When calculating clerics and heritage queens collide

With their usual combination of witless whimsy and complete bollo , this week our local heritage queens again missed all the points (and pertinent facts) and fell for a scam set up by avaricious clergy whose willingness to fob off piles of crumbling brick would make any estate agent blush. Have a snoot at http://www.iomtoday.co.im/what-s-on/manx-entertainment-news/can-we-save-our-churches-1-7260532 and a commissioned report of the event at http://www.isleofman.com/lifestyle/culture-entertainment/our-churches/ to see what I mean.

I do hope those who chose to attend this jolly took nose-plugs. They would need them, and not just to hide the reek of bull-woopsie from the lecturer.

The venue, St. Mary’s, was probably chosen as the kind of high gothic Addams Family dump that heritage queens and Anglo-Catholic ex public-schoolies with fond memories of choirboy mutual masturbation have wet dreams about. Sadly, it absolutely reeks of damp, so it may be a relief for once that, thanks to all that Sunday camping, this would have been hidden by the pong of leftover frankincense.

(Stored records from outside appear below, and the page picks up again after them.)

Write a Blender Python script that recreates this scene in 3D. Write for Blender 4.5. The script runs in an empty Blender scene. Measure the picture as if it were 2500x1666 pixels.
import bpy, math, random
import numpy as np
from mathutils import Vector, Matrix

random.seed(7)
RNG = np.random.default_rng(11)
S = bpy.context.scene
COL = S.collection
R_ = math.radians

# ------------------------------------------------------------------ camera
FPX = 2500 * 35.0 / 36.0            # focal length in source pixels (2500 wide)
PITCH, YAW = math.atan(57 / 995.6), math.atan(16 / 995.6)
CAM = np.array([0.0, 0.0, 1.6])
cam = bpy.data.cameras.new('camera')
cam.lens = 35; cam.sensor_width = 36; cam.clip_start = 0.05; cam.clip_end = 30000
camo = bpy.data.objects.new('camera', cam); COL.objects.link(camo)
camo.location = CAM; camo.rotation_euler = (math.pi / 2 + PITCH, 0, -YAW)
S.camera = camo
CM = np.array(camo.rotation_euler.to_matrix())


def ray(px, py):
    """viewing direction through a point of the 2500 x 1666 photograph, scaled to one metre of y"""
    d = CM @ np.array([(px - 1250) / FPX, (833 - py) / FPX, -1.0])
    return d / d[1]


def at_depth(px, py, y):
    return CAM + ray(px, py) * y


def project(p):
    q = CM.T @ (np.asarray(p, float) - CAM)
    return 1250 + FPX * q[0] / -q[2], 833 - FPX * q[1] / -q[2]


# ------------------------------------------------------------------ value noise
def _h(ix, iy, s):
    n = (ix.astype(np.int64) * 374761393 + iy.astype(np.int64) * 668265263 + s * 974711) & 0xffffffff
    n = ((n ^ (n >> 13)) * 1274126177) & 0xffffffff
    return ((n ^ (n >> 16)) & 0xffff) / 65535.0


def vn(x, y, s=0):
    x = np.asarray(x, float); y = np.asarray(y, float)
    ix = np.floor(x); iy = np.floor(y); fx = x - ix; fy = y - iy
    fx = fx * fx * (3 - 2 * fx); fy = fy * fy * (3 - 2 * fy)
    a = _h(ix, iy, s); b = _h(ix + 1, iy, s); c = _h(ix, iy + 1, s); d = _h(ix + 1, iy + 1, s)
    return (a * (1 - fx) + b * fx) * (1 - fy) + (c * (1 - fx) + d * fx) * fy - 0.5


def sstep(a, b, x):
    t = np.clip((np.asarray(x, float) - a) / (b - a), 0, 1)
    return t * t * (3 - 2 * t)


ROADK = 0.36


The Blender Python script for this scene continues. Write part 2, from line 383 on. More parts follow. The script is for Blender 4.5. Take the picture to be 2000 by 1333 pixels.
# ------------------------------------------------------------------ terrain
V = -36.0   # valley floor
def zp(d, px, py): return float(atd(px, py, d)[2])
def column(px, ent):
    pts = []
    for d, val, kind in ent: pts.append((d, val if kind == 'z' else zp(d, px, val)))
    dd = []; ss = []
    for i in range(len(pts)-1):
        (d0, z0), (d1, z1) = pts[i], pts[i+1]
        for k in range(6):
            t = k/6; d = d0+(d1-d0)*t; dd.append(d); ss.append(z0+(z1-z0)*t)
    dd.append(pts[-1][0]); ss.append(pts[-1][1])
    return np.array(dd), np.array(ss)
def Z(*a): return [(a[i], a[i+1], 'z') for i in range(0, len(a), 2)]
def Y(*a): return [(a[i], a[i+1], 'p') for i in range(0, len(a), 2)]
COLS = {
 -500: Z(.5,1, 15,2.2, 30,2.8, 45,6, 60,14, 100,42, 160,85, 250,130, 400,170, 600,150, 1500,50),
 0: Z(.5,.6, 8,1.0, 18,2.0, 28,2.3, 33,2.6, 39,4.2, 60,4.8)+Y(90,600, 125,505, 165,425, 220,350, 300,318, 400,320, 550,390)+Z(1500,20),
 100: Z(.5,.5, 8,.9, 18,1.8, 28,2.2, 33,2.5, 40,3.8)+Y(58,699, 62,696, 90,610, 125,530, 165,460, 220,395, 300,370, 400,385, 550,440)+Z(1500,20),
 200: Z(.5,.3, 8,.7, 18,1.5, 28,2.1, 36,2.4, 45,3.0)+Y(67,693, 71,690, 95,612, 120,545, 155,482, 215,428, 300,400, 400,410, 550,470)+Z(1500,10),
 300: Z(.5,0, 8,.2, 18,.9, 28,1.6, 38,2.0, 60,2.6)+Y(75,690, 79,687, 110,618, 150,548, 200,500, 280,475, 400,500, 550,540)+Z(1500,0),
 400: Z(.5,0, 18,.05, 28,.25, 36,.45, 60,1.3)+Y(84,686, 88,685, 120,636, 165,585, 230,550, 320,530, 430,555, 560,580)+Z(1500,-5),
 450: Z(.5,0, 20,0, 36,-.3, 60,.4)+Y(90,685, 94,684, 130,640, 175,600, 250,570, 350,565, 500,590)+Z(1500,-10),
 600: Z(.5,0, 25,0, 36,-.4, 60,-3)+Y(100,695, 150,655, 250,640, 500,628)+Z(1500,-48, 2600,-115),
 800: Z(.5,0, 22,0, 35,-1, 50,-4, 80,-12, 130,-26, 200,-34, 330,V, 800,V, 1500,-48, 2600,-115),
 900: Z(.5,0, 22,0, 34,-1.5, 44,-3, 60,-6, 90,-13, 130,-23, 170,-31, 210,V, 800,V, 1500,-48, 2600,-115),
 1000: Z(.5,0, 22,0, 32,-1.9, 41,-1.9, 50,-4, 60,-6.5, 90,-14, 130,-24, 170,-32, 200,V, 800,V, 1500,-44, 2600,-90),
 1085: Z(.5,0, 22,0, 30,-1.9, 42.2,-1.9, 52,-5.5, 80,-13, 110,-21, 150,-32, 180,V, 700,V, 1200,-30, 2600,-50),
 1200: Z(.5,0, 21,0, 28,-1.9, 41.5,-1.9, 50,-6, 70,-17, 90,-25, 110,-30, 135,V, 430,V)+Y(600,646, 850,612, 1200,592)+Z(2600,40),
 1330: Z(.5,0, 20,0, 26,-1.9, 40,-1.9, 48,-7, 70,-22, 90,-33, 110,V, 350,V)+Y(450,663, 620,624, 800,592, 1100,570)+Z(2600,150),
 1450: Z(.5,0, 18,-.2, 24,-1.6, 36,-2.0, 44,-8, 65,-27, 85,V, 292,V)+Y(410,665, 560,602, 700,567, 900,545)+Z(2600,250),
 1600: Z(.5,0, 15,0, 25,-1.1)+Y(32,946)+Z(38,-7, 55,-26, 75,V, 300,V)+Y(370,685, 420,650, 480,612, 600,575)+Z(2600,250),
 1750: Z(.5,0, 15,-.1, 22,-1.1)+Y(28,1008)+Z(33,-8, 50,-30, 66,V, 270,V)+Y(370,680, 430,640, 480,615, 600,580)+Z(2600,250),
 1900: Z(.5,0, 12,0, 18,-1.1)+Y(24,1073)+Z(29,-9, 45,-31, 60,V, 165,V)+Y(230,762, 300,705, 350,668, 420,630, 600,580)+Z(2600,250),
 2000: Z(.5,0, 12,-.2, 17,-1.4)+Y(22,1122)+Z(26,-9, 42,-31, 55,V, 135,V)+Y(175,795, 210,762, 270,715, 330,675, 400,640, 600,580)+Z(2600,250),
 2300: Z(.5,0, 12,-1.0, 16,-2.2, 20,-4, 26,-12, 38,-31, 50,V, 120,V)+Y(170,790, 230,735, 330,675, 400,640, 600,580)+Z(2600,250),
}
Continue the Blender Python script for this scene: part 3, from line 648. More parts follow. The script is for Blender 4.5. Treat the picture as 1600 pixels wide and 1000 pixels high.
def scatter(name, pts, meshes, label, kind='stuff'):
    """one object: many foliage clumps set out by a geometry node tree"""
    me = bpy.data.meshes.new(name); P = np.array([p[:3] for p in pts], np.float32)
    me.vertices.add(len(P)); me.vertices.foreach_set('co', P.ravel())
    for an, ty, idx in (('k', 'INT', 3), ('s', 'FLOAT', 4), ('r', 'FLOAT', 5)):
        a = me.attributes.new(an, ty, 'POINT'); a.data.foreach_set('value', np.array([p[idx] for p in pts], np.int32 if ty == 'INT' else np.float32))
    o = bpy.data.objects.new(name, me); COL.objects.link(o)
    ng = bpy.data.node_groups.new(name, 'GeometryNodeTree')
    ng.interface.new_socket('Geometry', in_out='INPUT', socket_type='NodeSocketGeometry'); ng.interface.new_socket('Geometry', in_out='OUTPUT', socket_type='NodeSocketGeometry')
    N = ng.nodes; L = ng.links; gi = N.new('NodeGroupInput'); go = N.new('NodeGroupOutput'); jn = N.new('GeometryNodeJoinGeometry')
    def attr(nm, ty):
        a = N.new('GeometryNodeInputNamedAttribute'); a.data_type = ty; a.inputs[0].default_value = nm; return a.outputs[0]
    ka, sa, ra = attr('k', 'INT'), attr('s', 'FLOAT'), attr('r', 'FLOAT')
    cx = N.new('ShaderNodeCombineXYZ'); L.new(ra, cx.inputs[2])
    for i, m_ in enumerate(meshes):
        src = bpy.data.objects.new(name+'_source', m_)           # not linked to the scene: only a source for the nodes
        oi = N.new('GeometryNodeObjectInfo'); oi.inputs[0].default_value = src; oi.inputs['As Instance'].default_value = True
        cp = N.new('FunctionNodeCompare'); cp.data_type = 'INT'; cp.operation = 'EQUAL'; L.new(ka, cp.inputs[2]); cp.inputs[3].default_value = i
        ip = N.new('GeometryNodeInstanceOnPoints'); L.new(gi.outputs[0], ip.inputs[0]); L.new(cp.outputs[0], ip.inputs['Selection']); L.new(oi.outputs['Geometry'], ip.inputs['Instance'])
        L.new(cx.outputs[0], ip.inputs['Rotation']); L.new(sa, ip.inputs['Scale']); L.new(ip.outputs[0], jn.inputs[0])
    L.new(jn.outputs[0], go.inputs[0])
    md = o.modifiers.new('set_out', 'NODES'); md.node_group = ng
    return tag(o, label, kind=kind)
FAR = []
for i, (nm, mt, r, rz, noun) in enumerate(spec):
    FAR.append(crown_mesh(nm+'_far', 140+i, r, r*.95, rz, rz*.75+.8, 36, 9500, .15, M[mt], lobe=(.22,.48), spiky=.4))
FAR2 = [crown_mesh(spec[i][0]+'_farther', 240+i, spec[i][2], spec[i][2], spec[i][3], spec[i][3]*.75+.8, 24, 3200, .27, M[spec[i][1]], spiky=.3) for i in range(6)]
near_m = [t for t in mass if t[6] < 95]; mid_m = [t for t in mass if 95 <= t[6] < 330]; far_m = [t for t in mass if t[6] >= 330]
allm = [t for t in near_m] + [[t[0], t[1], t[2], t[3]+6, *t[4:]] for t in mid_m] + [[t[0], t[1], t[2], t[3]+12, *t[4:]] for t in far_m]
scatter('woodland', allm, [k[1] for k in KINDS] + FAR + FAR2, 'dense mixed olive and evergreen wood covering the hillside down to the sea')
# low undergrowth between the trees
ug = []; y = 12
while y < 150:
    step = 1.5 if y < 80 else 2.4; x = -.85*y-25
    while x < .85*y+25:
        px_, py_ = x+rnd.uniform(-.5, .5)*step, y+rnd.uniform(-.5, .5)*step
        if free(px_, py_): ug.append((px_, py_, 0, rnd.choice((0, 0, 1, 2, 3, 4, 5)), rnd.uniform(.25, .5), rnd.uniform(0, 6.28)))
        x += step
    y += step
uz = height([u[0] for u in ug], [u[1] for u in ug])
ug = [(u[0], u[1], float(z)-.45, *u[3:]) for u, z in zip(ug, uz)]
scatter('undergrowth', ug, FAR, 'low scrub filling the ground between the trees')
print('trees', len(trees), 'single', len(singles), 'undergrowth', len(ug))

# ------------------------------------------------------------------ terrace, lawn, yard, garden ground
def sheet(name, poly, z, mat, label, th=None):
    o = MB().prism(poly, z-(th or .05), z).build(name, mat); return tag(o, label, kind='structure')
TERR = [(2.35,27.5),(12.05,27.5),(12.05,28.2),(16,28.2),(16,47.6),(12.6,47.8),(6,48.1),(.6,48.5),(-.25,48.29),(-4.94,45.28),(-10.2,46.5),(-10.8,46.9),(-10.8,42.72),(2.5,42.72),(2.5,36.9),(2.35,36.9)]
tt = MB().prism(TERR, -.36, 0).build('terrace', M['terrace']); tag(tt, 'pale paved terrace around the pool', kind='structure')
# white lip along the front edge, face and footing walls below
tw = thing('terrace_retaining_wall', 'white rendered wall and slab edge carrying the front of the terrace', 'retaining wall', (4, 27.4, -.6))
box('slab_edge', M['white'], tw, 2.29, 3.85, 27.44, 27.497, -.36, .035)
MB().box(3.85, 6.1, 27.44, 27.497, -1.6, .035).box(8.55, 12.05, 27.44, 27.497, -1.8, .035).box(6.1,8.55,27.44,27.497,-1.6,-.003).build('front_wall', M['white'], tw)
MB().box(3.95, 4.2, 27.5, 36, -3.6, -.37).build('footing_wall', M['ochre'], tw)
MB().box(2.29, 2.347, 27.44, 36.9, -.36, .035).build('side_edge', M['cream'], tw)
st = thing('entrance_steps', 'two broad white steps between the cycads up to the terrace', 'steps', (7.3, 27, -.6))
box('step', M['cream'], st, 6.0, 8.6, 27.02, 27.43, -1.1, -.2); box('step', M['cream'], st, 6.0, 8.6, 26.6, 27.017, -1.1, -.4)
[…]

But anyway….. moral decline? Collapse of the community? The island’s most cherished buildings in danger?

Well…no. None of the above, actually. Simply the latest move in a campaign whereby professional religionists who can no longer compel us to attend their churches instead try to sell them off, while retaining the ‘right’ to demand they be turned into bogus community centres which, as with the acts of worship which used to go on there, 99% of the community either cannot or do not want to use.

And as I was once very friendly with the only Manxman who made a serious study of the matter I can also reveal an ugly truth. Which is that the history of Manx church-building and renovation, since about the early 19th century onwards, has been dominated by ruthless opportunists who make Heritage Homes look like choirboys.

The usual story was that these chancers, on the one hand, loudly bemoaned the state of a town church and the slack morals of the peasantry. Once the Bishop got the hint the vicar and parish busybodies tasked with getting a new one built would receive a few less-than-subtle enticements from their friendly local builder.

The peasantry then got relocated to a ditch so that an overpriced faith-barn could be built, a few large houses also got built around it, and local employers and landowners used compulsory church attendance as a way to keep the rabble in line – at least until World War One, Spanish flu and similar distractions wiped out most of the reluctant congregation. The resulting jump in land prices also meant the village eventually got rebuilt as a council estate on a flood plain so far away that even the pious could no longer walk to evensong.

A generation later, with no jobs on-island, any remaining old houses (by now occupied by ailing pensioners with no young relatives to help out) got snapped up by incoming financiers. End result, an empty church surrounded by weekend holiday cottages and no real villagers for miles.

Finally, does it matter that elderly worshippers no longer have a place to go to? Well, yes, but what absolutely should not happen is churches closing or selling off unwanted buildings for stupendous sums banked off-island (probably via a Jersey trust) but dictating the future use of buildings they no longer own, and in return for the inconvenience being given replacements from government for their non-existent flocks to attend.